[Data records]
::::::
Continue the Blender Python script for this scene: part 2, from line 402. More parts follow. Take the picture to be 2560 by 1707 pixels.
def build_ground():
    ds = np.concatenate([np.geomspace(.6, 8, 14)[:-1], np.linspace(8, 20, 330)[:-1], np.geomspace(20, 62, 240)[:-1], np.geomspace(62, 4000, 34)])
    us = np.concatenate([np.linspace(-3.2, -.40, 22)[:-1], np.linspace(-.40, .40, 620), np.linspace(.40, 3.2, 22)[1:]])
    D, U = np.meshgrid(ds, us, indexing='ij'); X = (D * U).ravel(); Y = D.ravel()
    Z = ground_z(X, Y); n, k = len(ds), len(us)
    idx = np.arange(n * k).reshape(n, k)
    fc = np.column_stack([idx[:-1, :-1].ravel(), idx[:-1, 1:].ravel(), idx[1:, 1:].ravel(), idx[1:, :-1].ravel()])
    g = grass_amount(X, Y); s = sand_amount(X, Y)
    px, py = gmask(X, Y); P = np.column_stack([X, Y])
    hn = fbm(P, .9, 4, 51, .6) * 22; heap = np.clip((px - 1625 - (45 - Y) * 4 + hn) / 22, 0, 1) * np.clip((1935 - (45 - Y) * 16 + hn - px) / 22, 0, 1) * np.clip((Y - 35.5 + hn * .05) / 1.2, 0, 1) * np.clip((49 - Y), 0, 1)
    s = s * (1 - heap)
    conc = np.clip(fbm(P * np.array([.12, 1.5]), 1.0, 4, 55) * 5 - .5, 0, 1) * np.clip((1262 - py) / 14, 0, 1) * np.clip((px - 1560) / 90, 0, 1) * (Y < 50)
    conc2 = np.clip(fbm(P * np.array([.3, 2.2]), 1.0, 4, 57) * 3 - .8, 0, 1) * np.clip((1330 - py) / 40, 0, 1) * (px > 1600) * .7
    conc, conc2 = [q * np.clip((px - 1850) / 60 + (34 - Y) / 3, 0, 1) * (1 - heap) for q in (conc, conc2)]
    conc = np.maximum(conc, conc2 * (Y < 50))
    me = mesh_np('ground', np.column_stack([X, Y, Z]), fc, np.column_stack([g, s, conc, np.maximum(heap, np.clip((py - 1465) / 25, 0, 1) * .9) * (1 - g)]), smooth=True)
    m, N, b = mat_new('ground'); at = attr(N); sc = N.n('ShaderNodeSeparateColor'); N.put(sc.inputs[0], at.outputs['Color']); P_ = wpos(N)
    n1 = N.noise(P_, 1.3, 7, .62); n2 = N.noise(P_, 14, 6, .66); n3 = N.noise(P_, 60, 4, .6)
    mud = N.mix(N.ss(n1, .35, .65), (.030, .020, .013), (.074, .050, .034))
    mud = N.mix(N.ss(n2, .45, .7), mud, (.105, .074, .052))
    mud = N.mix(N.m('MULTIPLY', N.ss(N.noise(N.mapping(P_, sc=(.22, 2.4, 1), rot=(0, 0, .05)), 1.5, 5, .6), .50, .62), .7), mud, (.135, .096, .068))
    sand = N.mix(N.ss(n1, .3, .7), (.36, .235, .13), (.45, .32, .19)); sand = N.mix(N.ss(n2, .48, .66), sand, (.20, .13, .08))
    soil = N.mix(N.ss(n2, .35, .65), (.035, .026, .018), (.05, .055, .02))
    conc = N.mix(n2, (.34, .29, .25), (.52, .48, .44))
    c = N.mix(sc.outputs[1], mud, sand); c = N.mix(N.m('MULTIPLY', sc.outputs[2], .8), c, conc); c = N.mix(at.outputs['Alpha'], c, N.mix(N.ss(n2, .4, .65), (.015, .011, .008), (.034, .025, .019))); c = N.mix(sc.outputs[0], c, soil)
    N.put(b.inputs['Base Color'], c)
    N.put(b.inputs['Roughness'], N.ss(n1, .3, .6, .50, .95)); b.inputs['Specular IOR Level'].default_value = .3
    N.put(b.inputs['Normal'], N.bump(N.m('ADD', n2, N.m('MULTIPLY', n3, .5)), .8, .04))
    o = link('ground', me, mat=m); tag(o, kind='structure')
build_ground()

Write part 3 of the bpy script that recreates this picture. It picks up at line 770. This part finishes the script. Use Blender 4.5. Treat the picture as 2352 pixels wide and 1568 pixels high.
::::::
REQUIREMENT:
Set down each entry again, unchanged.

EXERCISE OUTPUT:
Continue the Blender Python script for this scene: part 2, from line 402. More parts follow. Take the picture to be 2560 by 1707 pixels.
def build_ground():
    ds = np.concatenate([np.geomspace(.6, 8, 14)[:-1], np.linspace(8, 20, 330)[:-1], np.geomspace(20, 62, 240)[:-1], np.geomspace(62, 4000, 34)])
    us = np.concatenate([np.linspace(-3.2, -.40, 22)[:-1], np.linspace(-.40, .40, 620), np.linspace(.40, 3.2, 22)[1:]])
    D, U = np.meshgrid(ds, us, indexing='ij'); X = (D * U).ravel(); Y = D.ravel()
    Z = ground_z(X, Y); n, k = len(ds), len(us)
    idx = np.arange(n * k).reshape(n, k)
    fc = np.column_stack([idx[:-1, :-1].ravel(), idx[:-1, 1:].ravel(), idx[1:, 1:].ravel(), idx[1:, :-1].ravel()])
    g = grass_amount(X, Y); s = sand_amount(X, Y)
    px, py = gmask(X, Y); P = np.column_stack([X, Y])
    hn = fbm(P, .9, 4, 51, .6) * 22; heap = np.clip((px - 1625 - (45 - Y) * 4 + hn) / 22, 0, 1) * np.clip((1935 - (45 - Y) * 16 + hn - px) / 22, 0, 1) * np.clip((Y - 35.5 + hn * .05) / 1.2, 0, 1) * np.clip((49 - Y), 0, 1)
    s = s * (1 - heap)
    conc = np.clip(fbm(P * np.array([.12, 1.5]), 1.0, 4, 55) * 5 - .5, 0, 1) * np.clip((1262 - py) / 14, 0, 1) * np.clip((px - 1560) / 90, 0, 1) * (Y < 50)
    conc2 = np.clip(fbm(P * np.array([.3, 2.2]), 1.0, 4, 57) * 3 - .8, 0, 1) * np.clip((1330 - py) / 40, 0, 1) * (px > 1600) * .7
    conc, conc2 = [q * np.clip((px - 1850) / 60 + (34 - Y) / 3, 0, 1) * (1 - heap) for q in (conc, conc2)]
    conc = np.maximum(conc, conc2 * (Y < 50))
    me = mesh_np('ground', np.column_stack([X, Y, Z]), fc, np.column_stack([g, s, conc, np.maximum(heap, np.clip((py - 1465) / 25, 0, 1) * .9) * (1 - g)]), smooth=True)
    m, N, b = mat_new('ground'); at = attr(N); sc = N.n('ShaderNodeSeparateColor'); N.put(sc.inputs[0], at.outputs['Color']); P_ = wpos(N)
    n1 = N.noise(P_, 1.3, 7, .62); n2 = N.noise(P_, 14, 6, .66); n3 = N.noise(P_, 60, 4, .6)
    mud = N.mix(N.ss(n1, .35, .65), (.030, .020, .013), (.074, .050, .034))
    mud = N.mix(N.ss(n2, .45, .7), mud, (.105, .074, .052))
    mud = N.mix(N.m('MULTIPLY', N.ss(N.noise(N.mapping(P_, sc=(.22, 2.4, 1), rot=(0, 0, .05)), 1.5, 5, .6), .50, .62), .7), mud, (.135, .096, .068))
    sand = N.mix(N.ss(n1, .3, .7), (.36, .235, .13), (.45, .32, .19)); sand = N.mix(N.ss(n2, .48, .66), sand, (.20, .13, .08))
    soil = N.mix(N.ss(n2, .35, .65), (.035, .026, .018), (.05, .055, .02))
    conc = N.mix(n2, (.34, .29, .25), (.52, .48, .44))
    c = N.mix(sc.outputs[1], mud, sand); c = N.mix(N.m('MULTIPLY', sc.outputs[2], .8), c, conc); c = N.mix(at.outputs['Alpha'], c, N.mix(N.ss(n2, .4, .65), (.015, .011, .008), (.034, .025, .019))); c = N.mix(sc.outputs[0], c, soil)
    N.put(b.inputs['Base Color'], c)
    N.put(b.inputs['Roughness'], N.ss(n1, .3, .6, .50, .95)); b.inputs['Specular IOR Level'].default_value = .3
    N.put(b.inputs['Normal'], N.bump(N.m('ADD', n2, N.m('MULTIPLY', n3, .5)), .8, .04))
    o = link('ground', me, mat=m); tag(o, kind='structure')
build_ground()

Write part 3 of the bpy script that recreates this picture. It picks up at line 770. This part finishes the script. Use Blender 4.5. Treat the picture as 2352 pixels wide and 1568 pixels high.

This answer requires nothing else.